14 dez, 2016
A tomada de posse de António Guterres como novo Secretário-Geral da ONU eleva um português ao topo do mundo diplomático e político internacional. Para lá das simpatias que cada um possa ter, ou não, pela figura, o momento é assim de justificado regozijo para Portugal.
Há 20 anos, quando Freitas do Amaral foi Presidente da Assembleia-Geral das Nações Unidas, Guterres era Primeiro-Ministro deste nosso pequeno país. Decerto não sonharia ocupar o cargo mais importante da mais importante organização mundial. De facto, em importância, o cargo de Guterres supera – porque é global e não regional – a presidência da Comissão Europeia, exercida durante uma década por Durão Barroso. Ao suceder a Ban Ki-moon, Guterres tornou-se o 9.º Secretário-Geral da ONU (ou 10.º, se incluirmos na lista o interino Gladwyn Jebb, que ocupou o lugar em 1945-46). E uma vez mais, o titular do cargo provém de um país pequeno, como aconteceu com todos os seus antecessores, oriundos da Noruega, Suécia, Birmânia, Áustria, Peru, Egito, Gana e Coreia do Sul.
Diz-se que de Nova Iorque se vê o mundo inteiro. Guterres terá ocasião de o ver e de tentar fazer dele um lugar (um pouco) melhor. Mesmo com defeitos, a ONU é uma extraordinária criação humana, que garantiu ao globo décadas de paz geral – algo que as suas malogradas antecessoras, a SDN e as conferências de arbitragem e desarmamento, desde finais do século XIX a 1945, nunca conseguiram fazer.
O século XX foi marcado a ferro e fogo até à II Guerra Mundial. Mas a partir de 1945, a ONU conseguiu evitar muitos conflitos, minorou outros e multiplicou a sua acção e obra através dos vários organismos internacionais que dela dependem, como o ACNUR, que fez de Guterres o melhor dos especialistas na candente questão dos refugiados. Os unilateralistas ou os “falcões” diplomáticos, para não falar dos ditadores e tiranos que por aí subsistem, não gostam muito da ONU. E a instituição, hoje com 193 países, passou por maus bocados, com escândalos financeiros e de corrupção e acusações de desmandos de forças de intervenção em vários terrenos. Mas o mundo seria sem dúvida pior sem a ONU. Sobretudo este nosso mundo do século XXI, onde a (des)ordem internacional alimenta uma era de grande incerteza.
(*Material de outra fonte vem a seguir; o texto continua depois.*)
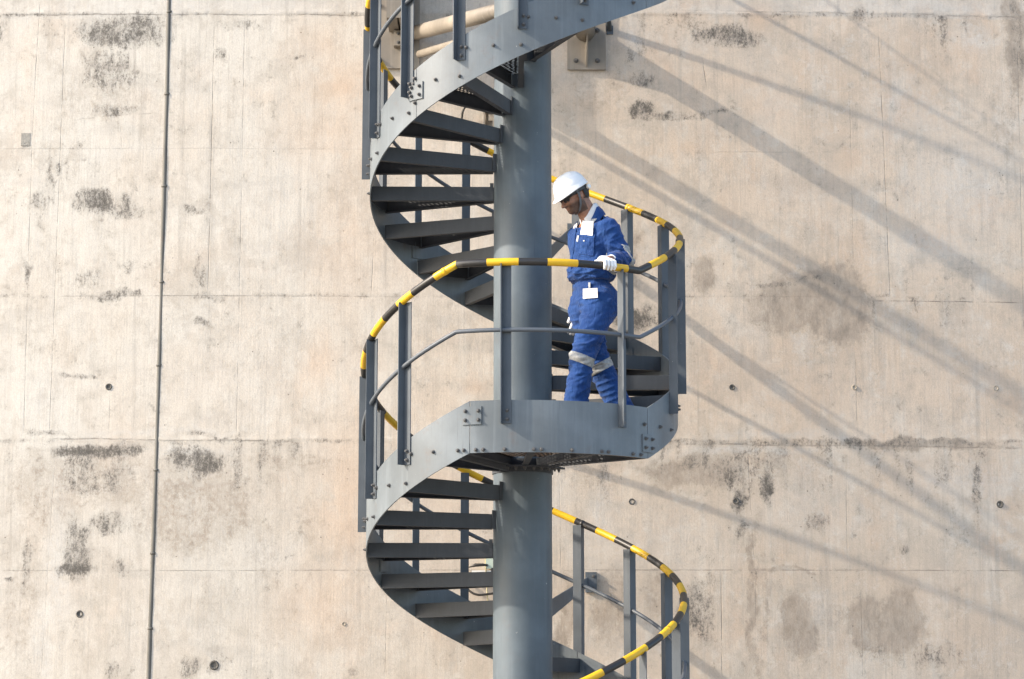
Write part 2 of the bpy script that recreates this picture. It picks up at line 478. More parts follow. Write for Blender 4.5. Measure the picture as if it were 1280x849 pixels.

Para reforçar o papel da ONU no século XXI, Guterres parte com um capital de confiança elevado. Visto de Portugal, e para quem se lembra do “guterrismo”, de 2001 e do “pântano”, ele é a prova de que em política as mortes nunca são definitivas. Visto lá de fora, é um humanista dedicado e com provas dadas, um diplomata de multilateralismo, poliglota, “multitasking” e capaz de consensos alargados.
Os desafios de Guterres são momentosos – a começar por alguma reforma e actualização da própria ONU. Um dos grandes passos seria, por exemplo, rever a composição dos cinco membros permanentes do Conselho de Segurança, substituindo a França e a GB pela União Europeia e integrando, já ou a prazo, a Liga Árabe e a União Africana. Isto espelharia mais o mundo de hoje e os seus grandes interlocutores.
Não há que ignorar, também, que talvez um dos maiores escolhos do mandato de Guterres esteja ali bem perto, em Manhattan ou na Casa Branca. Donald Trump já disse que a ONU custa muito dinheiro aos EUA e que a América não pode continuar a ser o polícia do mundo. Sem os EUA, todavia, a ONU – como a SDN – arrisca tornar-se uma bela ideia… amputada de meios. Será por isso interessante ver como o português bonacheirão, bem falante e envolvente conseguirá relacionar-se com o Presidente truculento, cortante e isolacionista. Ao fim ao cabo, os dois vão ser donos do mundo nos próximos anos.